Items from a dataset:
* * * * * * * * *
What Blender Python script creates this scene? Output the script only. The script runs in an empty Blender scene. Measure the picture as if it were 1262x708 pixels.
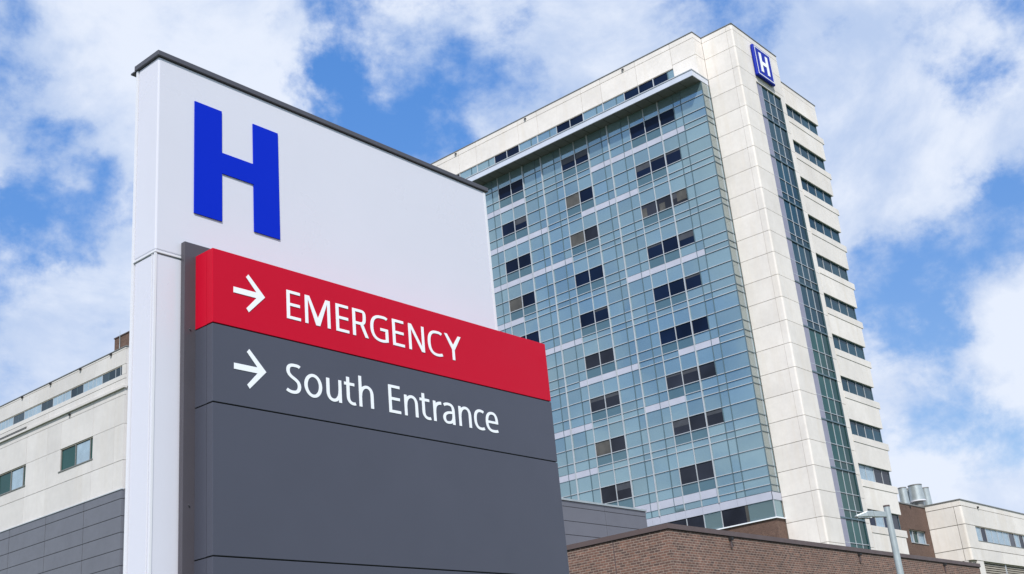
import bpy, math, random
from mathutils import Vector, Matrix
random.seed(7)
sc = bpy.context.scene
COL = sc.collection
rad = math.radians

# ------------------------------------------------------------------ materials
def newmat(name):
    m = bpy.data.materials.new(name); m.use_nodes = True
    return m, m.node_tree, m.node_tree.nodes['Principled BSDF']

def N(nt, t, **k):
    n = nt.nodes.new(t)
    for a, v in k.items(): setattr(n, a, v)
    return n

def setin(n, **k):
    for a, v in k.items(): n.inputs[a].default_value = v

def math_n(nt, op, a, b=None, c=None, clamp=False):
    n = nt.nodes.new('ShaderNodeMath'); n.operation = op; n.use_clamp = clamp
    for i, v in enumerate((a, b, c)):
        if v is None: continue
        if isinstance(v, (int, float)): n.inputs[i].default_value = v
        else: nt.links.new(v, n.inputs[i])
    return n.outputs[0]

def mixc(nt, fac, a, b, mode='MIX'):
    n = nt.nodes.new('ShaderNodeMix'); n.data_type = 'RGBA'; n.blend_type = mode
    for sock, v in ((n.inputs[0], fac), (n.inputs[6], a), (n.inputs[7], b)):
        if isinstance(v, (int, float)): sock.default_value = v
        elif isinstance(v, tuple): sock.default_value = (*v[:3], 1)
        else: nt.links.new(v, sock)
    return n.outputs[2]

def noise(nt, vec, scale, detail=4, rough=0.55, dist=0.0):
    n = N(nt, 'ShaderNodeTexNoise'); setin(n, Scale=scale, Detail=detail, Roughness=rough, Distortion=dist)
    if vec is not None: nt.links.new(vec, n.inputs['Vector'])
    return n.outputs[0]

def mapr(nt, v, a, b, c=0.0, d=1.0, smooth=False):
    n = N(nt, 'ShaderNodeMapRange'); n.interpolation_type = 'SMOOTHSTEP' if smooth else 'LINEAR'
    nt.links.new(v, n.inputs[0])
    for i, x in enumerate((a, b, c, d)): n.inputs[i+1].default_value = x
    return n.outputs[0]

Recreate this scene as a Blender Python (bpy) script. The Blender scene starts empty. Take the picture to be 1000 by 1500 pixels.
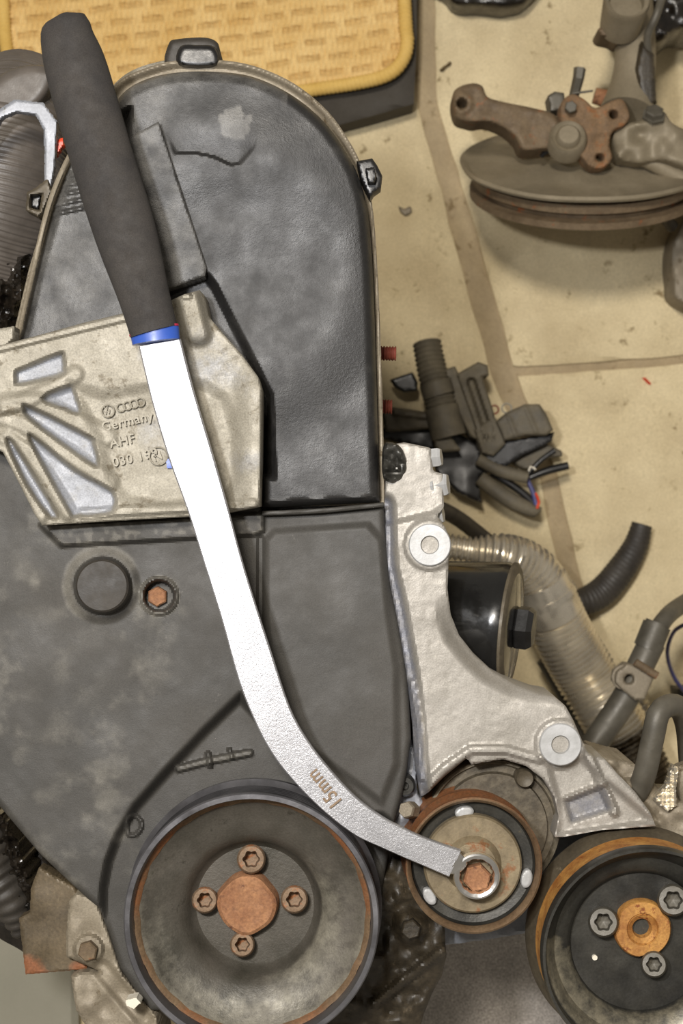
* * * * * * * * *
**Exercise directions**. Reproduce the material word for word. Any pictures should be left out of the copy.

**Solution**.
What Blender Python script creates this scene? Output the script only. The script runs in an empty Blender scene. Measure the picture as if it were 1262x708 pixels.
import bpy, math, random
from mathutils import Vector, Matrix
random.seed(7)
sc = bpy.context.scene
COL = sc.collection
rad = math.radians

# ------------------------------------------------------------------ materials
def newmat(name):
    m = bpy.data.materials.new(name); m.use_nodes = True
    return m, m.node_tree, m.node_tree.nodes['Principled BSDF']

def N(nt, t, **k):
    n = nt.nodes.new(t)
    for a, v in k.items(): setattr(n, a, v)
    return n

def setin(n, **k):
    for a, v in k.items(): n.inputs[a].default_value = v

def math_n(nt, op, a, b=None, c=None, clamp=False):
    n = nt.nodes.new('ShaderNodeMath'); n.operation = op; n.use_clamp = clamp
    for i, v in enumerate((a, b, c)):
        if v is None: continue
        if isinstance(v, (int, float)): n.inputs[i].default_value = v
        else: nt.links.new(v, n.inputs[i])
    return n.outputs[0]

def mixc(nt, fac, a, b, mode='MIX'):
    n = nt.nodes.new('ShaderNodeMix'); n.data_type = 'RGBA'; n.blend_type = mode
    for sock, v in ((n.inputs[0], fac), (n.inputs[6], a), (n.inputs[7], b)):
        if isinstance(v, (int, float)): sock.default_value = v
        elif isinstance(v, tuple): sock.default_value = (*v[:3], 1)
        else: nt.links.new(v, sock)
    return n.outputs[2]

def noise(nt, vec, scale, detail=4, rough=0.55, dist=0.0):
    n = N(nt, 'ShaderNodeTexNoise'); setin(n, Scale=scale, Detail=detail, Roughness=rough, Distortion=dist)
    if vec is not None: nt.links.new(vec, n.inputs['Vector'])
    return n.outputs[0]

def mapr(nt, v, a, b, c=0.0, d=1.0, smooth=False):
    n = N(nt, 'ShaderNodeMapRange'); n.interpolation_type = 'SMOOTHSTEP' if smooth else 'LINEAR'
    nt.links.new(v, n.inputs[0])
    for i, x in enumerate((a, b, c, d)): n.inputs[i+1].default_value = x
    return n.outputs[0]

Recreate this scene as a Blender Python (bpy) script. The Blender scene starts empty. Take the picture to be 1000 by 1500 pixels.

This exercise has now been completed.